(di Gad Lerner – Il Fatto Quotidiano) – Se avete un minuto fate una visitina al sito frc.agency della Flash Road City Milano e vi troverete immersi nel design della più smagliante contemporaneità. Belle ragazze, i più celebri paesaggi metropolitani, offerte di recapito urgente e infine l’autoritratto: “A Milano ci sono più di 100 aziende riconducibili al servizio pony, nessuna però tranne noi investe ed ha investito in tecnologia per offrirvi questo servizio in un’APP”.

Sono gli stessi a cui la Gdf ha sequestrato 242 mila euro in contanti nascosti in una scatola da scarpe e altri 305 mila in una cassetta di sicurezza. Con la multinazionale Uber gestiscono servizi per 3 milioni di euro all’anno. È sotto questa patina d’eleganza che si cela la pratica del “regime di sopraffazione retributiva” e della “intermediazione illecita” che ha indotto il Tribunale di Milano a commissariare la filiale italiana di Uber. Retribuzioni di 3 euro a consegna anche di notte e nei festivi, sottrazione delle mance (non datele mai online!), minacce a chi protesta, blocco della app per i ribelli, forme di sorveglianza illegali.

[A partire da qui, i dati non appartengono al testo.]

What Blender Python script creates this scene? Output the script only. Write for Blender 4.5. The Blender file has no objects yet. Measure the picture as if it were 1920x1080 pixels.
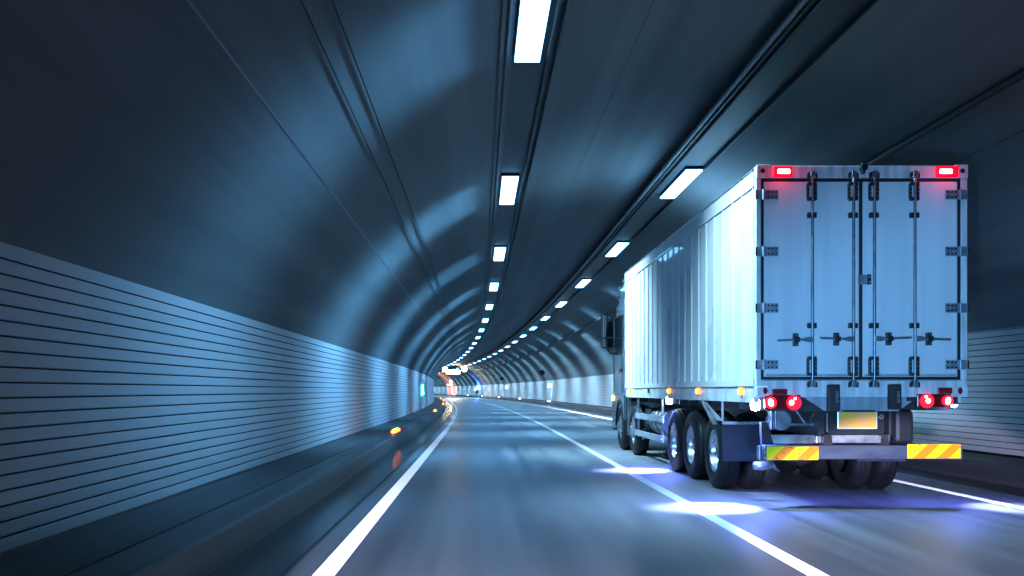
import bpy, bmesh, math, random
from mathutils import Vector
random.seed(7)
PI = math.pi
SC = bpy.context.scene
COL = SC.collection

# ------------------------------------------------------------------ path of the tunnel
S0, KURV = 28.5, 0.000346
RAD = 1.0 / (2 * KURV)
def path(s):
    if s <= S0:
        return Vector((0, s, 0)), Vector((0, 1, 0)), Vector((1, 0, 0))
    a = (s - S0) / RAD
    p = Vector((-RAD * (1 - math.cos(a)), S0 + RAD * math.sin(a), 0))
    return p, Vector((-math.sin(a), math.cos(a), 0)), Vector((math.cos(a), math.sin(a), 0))
def at(s, x, z=0.0):
    p, t, n = path(s)
    return Vector((p.x + n.x * x, p.y + n.y * x, z))
def yaw(s):
    return 0.0 if s <= S0 else (s - S0) / RAD

# ------------------------------------------------------------------ materials
def mat(name, col=(.5, .5, .5), rough=.5, metal=0.0, emit=None, estr=0.0, spec=.5, coat=0.0):
    m = bpy.data.materials.new(name); m.use_nodes = True
    b = m.node_tree.nodes['Principled BSDF']
    b.inputs['Base Color'].default_value = (*col, 1)
    b.inputs['Roughness'].default_value = rough
    b.inputs['Metallic'].default_value = metal
    b.inputs['Specular IOR Level'].default_value = spec
    b.inputs['Coat Weight'].default_value = coat
    if emit:
        b.inputs['Emission Color'].default_value = (*emit, 1)
        b.inputs['Emission Strength'].default_value = estr
    return m
def N(m, kind, **kw):
    n = m.node_tree.nodes.new(kind)
    for k, v in kw.items(): setattr(n, k, v)
    return n
def L(m, a, b): m.node_tree.links.new(a, b)
def bsdf(m): return m.node_tree.nodes['Principled BSDF']
def noisy(m, c1, c2, scale=(1, 1, 1), nscale=4.0, detail=5.0, coord='Object', lo=.35, hi=.65, r1=None, r2=None, bump=0.0, bscale=80.0):
    """base colour (and roughness) wander between two values on a stretched noise"""
    tc = N(m, 'ShaderNodeTexCoord'); mp = N(m, 'ShaderNodeMapping'); nz = N(m, 'ShaderNodeTexNoise')
    mp.inputs['Scale'].default_value = scale
    nz.inputs['Scale'].default_value = nscale; nz.inputs['Detail'].default_value = detail
    L(m, tc.outputs[coord], mp.inputs['Vector']); L(m, mp.outputs['Vector'], nz.inputs['Vector'])
    rp = N(m, 'ShaderNodeValToRGB')
    rp.color_ramp.elements[0].position = lo; rp.color_ramp.elements[0].color = (*c1, 1)
    rp.color_ramp.elements[1].position = hi; rp.color_ramp.elements[1].color = (*c2, 1)
    L(m, nz.outputs['Fac'], rp.inputs['Fac']); L(m, rp.outputs['Color'], bsdf(m).inputs['Base Color'])
    if r1 is not None:
        mr = N(m, 'ShaderNodeMapRange')
        mr.inputs['From Min'].default_value = lo; mr.inputs['From Max'].default_value = hi
        mr.inputs['To Min'].default_value = r1; mr.inputs['To Max'].default_value = r2
        L(m, nz.outputs['Fac'], mr.inputs['Value']); L(m, mr.outputs['Result'], bsdf(m).inputs['Roughness'])
    if bump > 0:
        n2 = N(m, 'ShaderNodeTexNoise'); n2.inputs['Scale'].default_value = bscale; n2.inputs['Detail'].default_value = 3
        L(m, tc.outputs[coord], n2.inputs['Vector'])
        bp = N(m, 'ShaderNodeBump'); bp.inputs['Strength'].default_value = bump; bp.inputs['Distance'].default_value = .01
        L(m, n2.outputs['Fac'], bp.inputs['Height']); L(m, bp.outputs['Normal'], bsdf(m).inputs['Normal'])
    return m

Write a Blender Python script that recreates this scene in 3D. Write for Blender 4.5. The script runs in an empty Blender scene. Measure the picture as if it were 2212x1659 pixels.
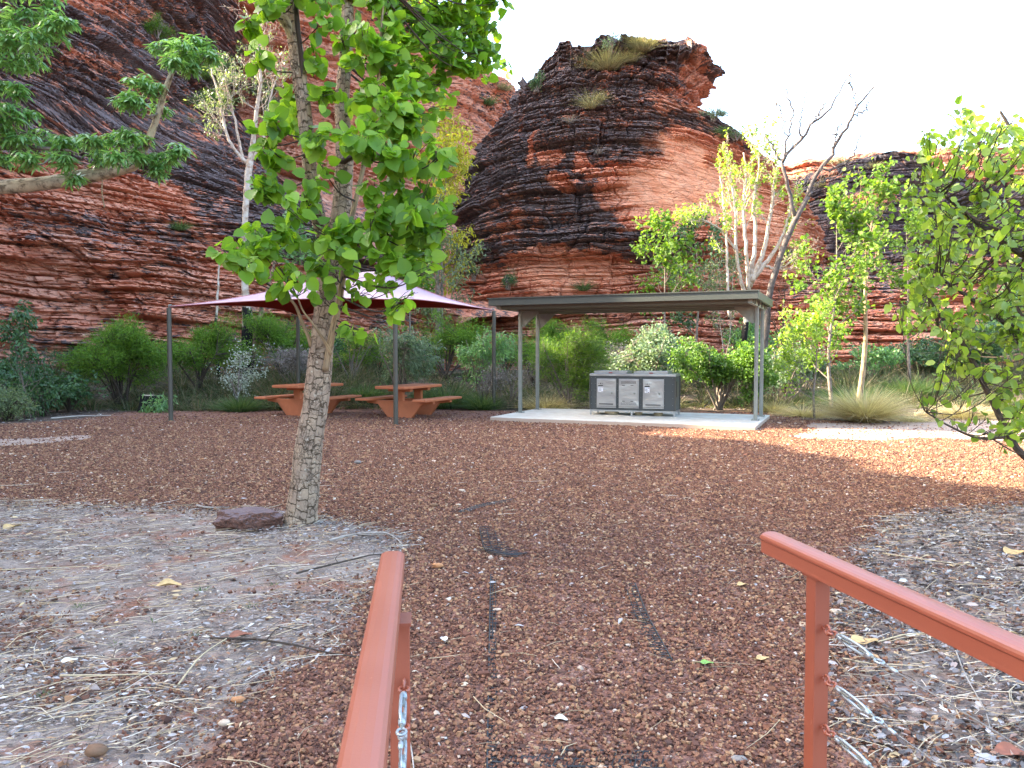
import bpy, math
import numpy as np
from mathutils import Vector

R = math.radians
scene = bpy.context.scene
col = scene.collection
F = 1671.0          # focal length in units of the 2212 px wide photo
PITCH = R(2.31)
CAMZ = 1.55
_cp, _sp = math.cos(PITCH), math.sin(PITCH)

def at(px, py, Y):
    a = (px - 1106.0) / F; b = (829.5 - py) / F
    d = np.array([a, _cp + b * _sp, -_sp + b * _cp])
    return np.array([0, 0, CAMZ]) + d * (Y / d[1])

def gnd(px, py, z=0.0):
    a = (px - 1106.0) / F; b = (829.5 - py) / F
    d = np.array([a, _cp + b * _sp, -_sp + b * _cp])
    return np.array([0, 0, CAMZ]) + d * ((z - CAMZ) / d[2])

def proj(P):
    x = P[..., 0]; y = P[..., 1]; z = P[..., 2] - CAMZ
    fwd = y * _cp - z * _sp
    up = y * _sp + z * _cp
    fwd = np.where(fwd < 0.1, 0.1, fwd)
    return 1106 + F * x / fwd, 829.5 - F * up / fwd

# ---------------------------------------------------------------- noise
def _hash(*k):
    h = np.zeros(np.broadcast(*k).shape if len(k) > 1 else np.shape(k[0]), dtype=np.uint64) + np.uint64(0x9E3779B97F4A7C15)
    for i, a in enumerate(k):
        a = np.asarray(a).astype(np.int64).astype(np.uint64)
        h = (h ^ (a * np.uint64(0xBF58476D1CE4E5B9) + np.uint64(i * 7919 + 11)))
        h = h * np.uint64(0x94D049BB133111EB)
        h ^= (h >> np.uint64(29))
    h = h * np.uint64(0xBF58476D1CE4E5B9)
    h ^= (h >> np.uint64(32))
    return (h & np.uint64(0xFFFFFF)).astype(np.float64) / float(0xFFFFFF)

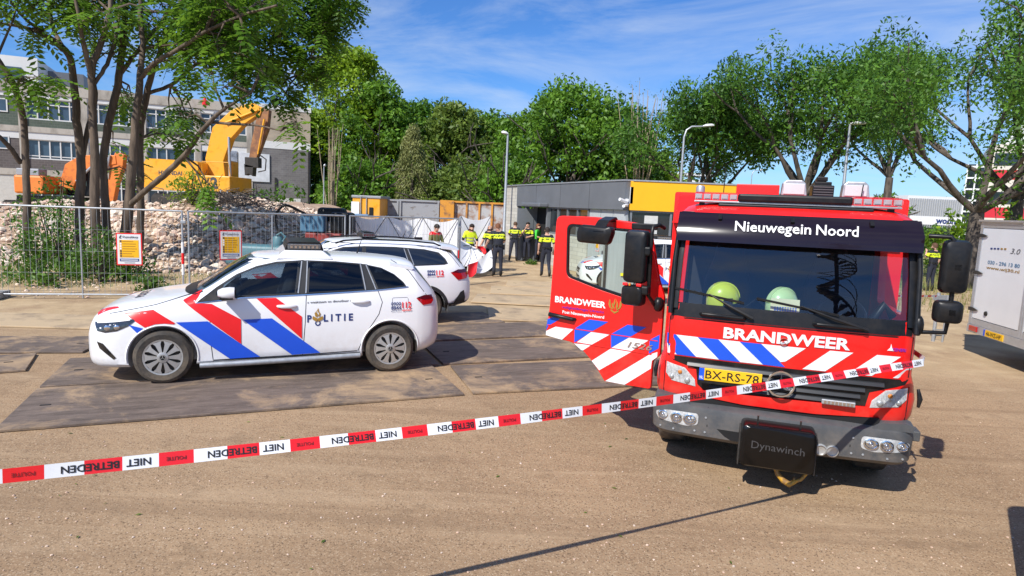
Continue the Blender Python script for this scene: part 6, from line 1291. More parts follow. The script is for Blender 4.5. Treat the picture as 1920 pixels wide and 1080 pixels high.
# ------------------------------------------------------------------ red and blue machine and teal tank behind the fence
mp0 = gp(612, 474); mch = empty('hydraulic_breaker', (mp0.x, 20.6, 0), 0, 'red demolition attachment with a blue box and black hoses behind the fence', 'machine')
mx_ = atY(612, 440, 20.6).x; mch.location = (mx_, 20.6, 0)
b = MB(); b.box((0, 0, 1.05), (1.15, .8, .55)); b.build('red_frame', mat('machine_red', (.24, .03, .025), .6, var=.3, scale=5), mch, bevel=.05); b = MB(); b.prism([(-.6, .55), (.7, .55), (.5, .9), (.2, .78), (-.2, .95), (-.5, .8)], -.3, .3, 'y'); b.prism([(.2, .9), (.62, .9), (.5, 1.2), (.3, 1.2)], -.35, .36, 'y'); b.build('jaw', mat('machine_red', (.24, .03, .025), .6), mch, bevel=.03)
b = MB(); b.box((-.35, -.1, 1.62), (.75, .6, .55)); b.build('blue_box', mat('machine_blue', (.07, .17, .27), .5, var=.15), mch, bevel=.04); b = MB(); b.box((.5, .1, 1.65), (.7, .7, .7)); b.box((.1, .3, 1.9), (.9, .5, .45)); b.build('black_housing', M_BLACK, mch, bevel=.12)
b = MB(); b.box((0, .1, .28), (1.3, .8, .5)); b.build('skid', M_STEEL_D, mch, bevel=.04)
for P in ([(-.6, -.2, 1.9), (-1.2, -.3, 2.15), (-1.55, -.3, 1.7), (-1.3, -.3, 1.25), (-.7, -.2, 1.35)], [(-.6, -.3, 1.2), (-.95, -.4, 1.0), (-.98, -.4, .6), (-.7, -.3, .3)], [(.9, -.2, 1.5), (1.25, -.3, 1.2), (1.5, -.3, .7)]):
    Q = [catmull(range(len(P)), P, t) for t in np.linspace(0, len(P)-1, 20)]; b = MB(); b.tube(Q, .04, 8); b.build('hose', M_BLACK, mch, smooth=60)
tp = gp(495, 482); b = MB(); b.loft([[(x, y, z) for y, z in round_poly([(-.4, 0), (.4, 0), (.35, .55), (-.35, .55)], .1, 3)] for x in (-.75, .75)]); b.lathe([(.14, .52), (.14, .75), (.1, .8)], 16, axis='z', M=Matrix.Translation((.5, 0, 0))); b.tube([(.5, -.1, .82), (.62, -.1, .9), (.74, -.1, .78), (.66, -.1, .66)], .03, 6)
o = b.build('water_tank', mat('teal_plastic', (.07, .17, .20), .5, var=.15), loc=(atY(487, 470, 17.3).x, 17.3, .55), smooth=40); tag(o, 'dull teal tank on the rubble behind the roof of the police hatchback', 'tank')
# ------------------------------------------------------------------ vegetation
def leaf_mat(name, dark, light, trans=.35):
    if name in MATS: return MATS[name]
    m = bpy.data.materials.new(name); m.use_nodes = True; t = m.node_tree; t.nodes.clear(); L = t.links.new
    o = t.nodes.new('ShaderNodeOutputMaterial'); ge = t.nodes.new('ShaderNodeNewGeometry'); r = t.nodes.new('ShaderNodeValToRGB')
    r.color_ramp.elements[0].color = (*dark, 1); r.color_ramp.elements[1].color = (*light, 1); r.color_ramp.elements[0].position = .1; r.color_ramp.elements[1].position = .95
    co = t.nodes.new('ShaderNodeTexCoord'); n = nd(t, 'ShaderNodeTexNoise', Scale=.55, Detail=3); L(co.outputs['Object'], n.inputs['Vector'])
    ad = nd(t, 'ShaderNodeMath', op='MULTIPLY_ADD'); L(ge.outputs['Random Per Island'], ad.inputs[0]); ad.inputs[1].default_value = .55
    s2 = nd(t, 'ShaderNodeMath', op='MULTIPLY_ADD'); L(n.outputs[0], s2.inputs[0]); s2.inputs[1].default_value = 1.3; s2.inputs[2].default_value = -.42; L(s2.outputs[0], ad.inputs[2]); L(ad.outputs[0], r.inputs[0])
    d = t.nodes.new('ShaderNodeBsdfPrincipled'); d.inputs['Roughness'].default_value = .5; d.inputs['Specular IOR Level'].default_value = .35; L(r.outputs[0], d.inputs['Base Color'])
    tr = t.nodes.new('ShaderNodeBsdfTranslucent'); hsv = t.nodes.new('ShaderNodeHueSaturation'); hsv.inputs['Value'].default_value = 1.5; hsv.inputs['Hue'].default_value = .485; L(r.outputs[0], hsv.inputs['Color']); L(hsv.outputs[0], tr.inputs[0])
    mxs = t.nodes.new('ShaderNodeMixShader'); mxs.inputs[0].default_value = trans; L(d.outputs[0], mxs.inputs[1]); L(tr.outputs[0], mxs.inputs[2]); L(mxs.outputs[0], o.inputs[0])
    MATS[name] = m; return m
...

Non è certo una sorpresa. A Milano come a Torino e nel resto d’Italia le piattaforme digitali della logistica prosperano fingendo di ignorare la giungla degli intermediari che sfruttano la manodopera più ricattabile. In altre parole, si arricchiscono grazie al lavoro povero, fingendo di ignorarlo.

Per usare le parole di un sociologo non certo sospetto di vetero-marxismo, la nostra inoperosa “società signorile di massa” – i cittadini italiani che non lavorano (52,2%) sono più di quelli che lavorano (39,9%) – affida servizi essenziali di cura, di food e di svago a una “infrastruttura paraschiavistica”. Il che, tra l’altro, spiega perché fra gli stranieri residenti nel nostro paese uno su tre versi in povertà assoluta.